Düşünce kuruluşu Solar3GW tarafından hazırlanan ve alanında bir ilk niteliğindeki “Türkiye Güneş Enerjisi Sektörü: TarımGES” başlıklı raporda, tarım-güneş enerji santrallerinin (TarımGES) enerjide dışa bağımlılığı ve iklim değişikliğinin tarıma olumsuz etkisini hangi oranda azaltabileceği detaylarıyla ortaya konuyor.
HEM ELEKTRİK HEM DE TARIM ÜRETİMİ…
Solar3GW Yönetim Kurulu Başkanı Yusuf Bahadır Turhan, tarım arazilerine kurulacak güneş enerjisi santralleri sayesinde “hem elektrik hem de ziraat üretimi yapılabileceğinin” altını çiziyor. TarımGES projelerinin azalan kaynakların yönetimine yenilikçi çözüm sunduğunu ifade eden Turhan, “Tarlalara kurulacak yeni güneş enerjisi santralleri sayesinde, sertleşen iklim koşullarına karşı mahsüller korunacak ve yüksek verimli ürün elde edilebilecek aynı zamanda elektrik gibi yüksek bir maliyet girdisi optimize edilebilecek. Hatta elektrik üretiminin, tüketimden arta kalan kısmı şebekeye satılarak üçüncü bir gelir kaynağı elde edilebilir.
İKLİM DEĞİŞİKLİĞİYLE MÜCADELEDE DE ÖNEMLİ BİR ARAÇ…

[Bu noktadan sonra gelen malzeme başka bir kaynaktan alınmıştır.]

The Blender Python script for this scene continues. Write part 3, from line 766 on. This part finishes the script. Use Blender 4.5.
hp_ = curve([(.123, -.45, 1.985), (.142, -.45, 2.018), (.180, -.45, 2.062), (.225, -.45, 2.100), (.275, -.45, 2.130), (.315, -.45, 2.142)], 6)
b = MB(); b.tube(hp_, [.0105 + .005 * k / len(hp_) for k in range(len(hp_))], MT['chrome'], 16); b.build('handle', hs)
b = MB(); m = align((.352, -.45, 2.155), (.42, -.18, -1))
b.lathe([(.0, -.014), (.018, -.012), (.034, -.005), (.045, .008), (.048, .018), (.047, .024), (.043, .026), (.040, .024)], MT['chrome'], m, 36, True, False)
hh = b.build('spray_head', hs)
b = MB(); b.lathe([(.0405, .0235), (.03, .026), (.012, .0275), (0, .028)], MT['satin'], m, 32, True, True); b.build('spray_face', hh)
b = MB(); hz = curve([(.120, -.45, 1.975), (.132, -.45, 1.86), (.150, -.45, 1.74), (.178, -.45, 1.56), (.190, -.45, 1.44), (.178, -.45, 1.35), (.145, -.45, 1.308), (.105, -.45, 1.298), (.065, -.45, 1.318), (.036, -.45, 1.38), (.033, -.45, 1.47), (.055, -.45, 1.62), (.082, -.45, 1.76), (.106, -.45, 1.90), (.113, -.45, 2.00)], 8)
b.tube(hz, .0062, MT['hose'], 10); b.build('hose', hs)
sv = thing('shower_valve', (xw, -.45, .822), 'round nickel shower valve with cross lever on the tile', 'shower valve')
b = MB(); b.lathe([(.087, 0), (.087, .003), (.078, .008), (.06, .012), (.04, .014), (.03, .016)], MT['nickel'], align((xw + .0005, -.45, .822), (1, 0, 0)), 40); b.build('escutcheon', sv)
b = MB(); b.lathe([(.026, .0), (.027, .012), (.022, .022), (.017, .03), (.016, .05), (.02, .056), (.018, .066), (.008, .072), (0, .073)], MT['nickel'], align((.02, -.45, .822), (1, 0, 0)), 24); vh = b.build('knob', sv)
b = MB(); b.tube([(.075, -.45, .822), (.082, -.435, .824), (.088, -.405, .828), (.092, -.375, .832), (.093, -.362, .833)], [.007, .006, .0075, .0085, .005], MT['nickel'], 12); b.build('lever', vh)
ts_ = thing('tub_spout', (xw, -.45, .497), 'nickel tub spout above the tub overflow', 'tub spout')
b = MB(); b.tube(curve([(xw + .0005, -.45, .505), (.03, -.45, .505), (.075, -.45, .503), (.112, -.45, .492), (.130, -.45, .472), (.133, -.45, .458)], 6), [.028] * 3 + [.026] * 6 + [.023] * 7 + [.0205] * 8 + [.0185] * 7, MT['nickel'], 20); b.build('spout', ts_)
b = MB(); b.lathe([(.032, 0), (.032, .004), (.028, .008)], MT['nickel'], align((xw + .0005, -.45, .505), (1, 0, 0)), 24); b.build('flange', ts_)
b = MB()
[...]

Ülkelerin ekonomik politikalarına göre farklı şekilde uygulama olanağı sağlayabilecek TarımGES’ler, iklim değişikliğine karşı mücadele ederken önemli bir araç da olacak. Önemli olan ülkenin ihtiyaçları doğrultusunda bu aracı en doğru şekilde, uzun vadeli akılcı planlama ile kullanabilmesi.” diyor.

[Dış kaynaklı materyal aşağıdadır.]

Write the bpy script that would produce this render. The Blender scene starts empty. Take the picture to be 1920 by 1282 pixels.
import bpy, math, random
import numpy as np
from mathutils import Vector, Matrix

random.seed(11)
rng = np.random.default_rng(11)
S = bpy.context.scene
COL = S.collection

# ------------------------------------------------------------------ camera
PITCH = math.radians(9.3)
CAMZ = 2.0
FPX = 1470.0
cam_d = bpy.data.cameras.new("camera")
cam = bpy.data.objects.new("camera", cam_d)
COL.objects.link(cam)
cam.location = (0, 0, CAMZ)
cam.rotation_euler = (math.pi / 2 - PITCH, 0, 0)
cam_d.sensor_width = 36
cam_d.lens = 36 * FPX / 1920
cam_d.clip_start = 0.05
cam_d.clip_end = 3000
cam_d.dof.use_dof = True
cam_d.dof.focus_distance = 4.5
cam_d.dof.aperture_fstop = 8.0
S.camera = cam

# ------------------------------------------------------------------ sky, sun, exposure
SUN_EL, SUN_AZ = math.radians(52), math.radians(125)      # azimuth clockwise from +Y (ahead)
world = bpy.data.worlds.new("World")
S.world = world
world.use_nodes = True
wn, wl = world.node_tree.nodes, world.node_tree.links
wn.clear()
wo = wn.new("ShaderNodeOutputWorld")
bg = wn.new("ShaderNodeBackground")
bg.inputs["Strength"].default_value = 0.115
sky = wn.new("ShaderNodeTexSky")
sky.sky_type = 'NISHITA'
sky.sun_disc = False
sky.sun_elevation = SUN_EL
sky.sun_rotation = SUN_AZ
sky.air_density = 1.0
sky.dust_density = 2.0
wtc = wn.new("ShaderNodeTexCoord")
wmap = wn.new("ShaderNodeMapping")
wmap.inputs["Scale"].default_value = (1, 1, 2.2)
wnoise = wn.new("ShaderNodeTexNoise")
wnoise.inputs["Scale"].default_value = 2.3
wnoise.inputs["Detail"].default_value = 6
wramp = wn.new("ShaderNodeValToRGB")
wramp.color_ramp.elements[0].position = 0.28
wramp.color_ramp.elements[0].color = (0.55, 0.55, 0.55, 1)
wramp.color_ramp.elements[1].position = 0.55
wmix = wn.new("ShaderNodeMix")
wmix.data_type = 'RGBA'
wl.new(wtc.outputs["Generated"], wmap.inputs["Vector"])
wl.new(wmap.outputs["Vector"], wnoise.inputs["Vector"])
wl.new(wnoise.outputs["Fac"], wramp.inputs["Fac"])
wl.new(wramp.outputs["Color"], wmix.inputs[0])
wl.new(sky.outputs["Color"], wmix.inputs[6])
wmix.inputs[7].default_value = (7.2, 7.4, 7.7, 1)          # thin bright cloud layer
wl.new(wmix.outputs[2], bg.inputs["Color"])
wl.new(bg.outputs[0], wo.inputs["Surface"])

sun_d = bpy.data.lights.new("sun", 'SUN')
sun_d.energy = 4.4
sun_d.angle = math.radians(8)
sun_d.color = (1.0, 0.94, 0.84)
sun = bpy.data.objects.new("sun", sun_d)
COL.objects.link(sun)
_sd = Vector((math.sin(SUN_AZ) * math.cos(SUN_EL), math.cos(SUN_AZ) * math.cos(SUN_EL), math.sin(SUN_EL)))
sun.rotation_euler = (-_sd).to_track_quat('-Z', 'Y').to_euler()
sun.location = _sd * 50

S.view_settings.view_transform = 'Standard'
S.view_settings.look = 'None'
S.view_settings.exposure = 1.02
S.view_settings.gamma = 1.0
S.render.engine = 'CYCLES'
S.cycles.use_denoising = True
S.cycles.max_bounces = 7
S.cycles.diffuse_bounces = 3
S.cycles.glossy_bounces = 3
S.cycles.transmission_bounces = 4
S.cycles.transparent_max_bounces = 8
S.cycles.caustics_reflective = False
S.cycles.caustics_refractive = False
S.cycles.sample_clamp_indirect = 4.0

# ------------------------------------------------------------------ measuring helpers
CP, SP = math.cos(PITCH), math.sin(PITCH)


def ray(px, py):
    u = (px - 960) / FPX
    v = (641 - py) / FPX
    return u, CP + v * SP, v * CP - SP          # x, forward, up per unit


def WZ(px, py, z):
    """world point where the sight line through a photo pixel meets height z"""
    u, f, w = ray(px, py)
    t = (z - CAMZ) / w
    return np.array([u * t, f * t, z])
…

RAPORDA ÖNE ÇIKAN BİLGİ VE ÖNERİLER…
“Türkiye Güneş Enerjisi Sektörü: TarımGES” raporunda öne çıkan bilgi ve öneriler şöyle:
-Türkiye, 234 bin kilometrekare tarım alanına sahip. Bunun binde 1’ine günümüz teknolojisiyle güneş panelleri kurulursa 11 GW’nin üzerinde enerji üretmek mümkün.
-TarımGES’ler, tüm tarım alanlarında, çayırlar, otlaklar, seralar, hatta balık çiftliklerinde kurulabiliyor. Yoksul Afrika ülkesi Kenya’dan İsveç gibi güneşin en az göründüğü ülkelerden İsveç’e kadar farklı coğrafyalarda TarımGES projelerinden faydalanılıyor.
-Dünya genelindeki toplam TarımGES kurulu gücü 2012 yılında 5 MW idi. Miktar 2022’de 14 GW’ı geçti. Bu konudaki öncü ülke Japonya’da şimdiye dek 3 bini aşkın uygulama hayata geçirildi.
-Ar-Ge çalışmalarına göre güneş santrali kurulan tarlalarda acı biber üretimi üçe katlanıyor; çeri domates üretiminde ise su kullanımı yüzde 65 azalırken hasat iki katına çıkıyor.
-TarımGES uygulamalarında toprağın nemi, iki günde bir gerçekleşen sulamalarda yüzde 15, her gün yapılan sulamalardaysa yüzde 5 daha fazla korunuyor.
-TarımGES projelerinin maliyeti küçük ölçekli GES çatı projelerine nazaran daha avantajlı.
-Çiftçiler tarlalarında üretecekleri elektriğin fazlasını satarak diğer üretim girdilerini finansa edebiliyorlar.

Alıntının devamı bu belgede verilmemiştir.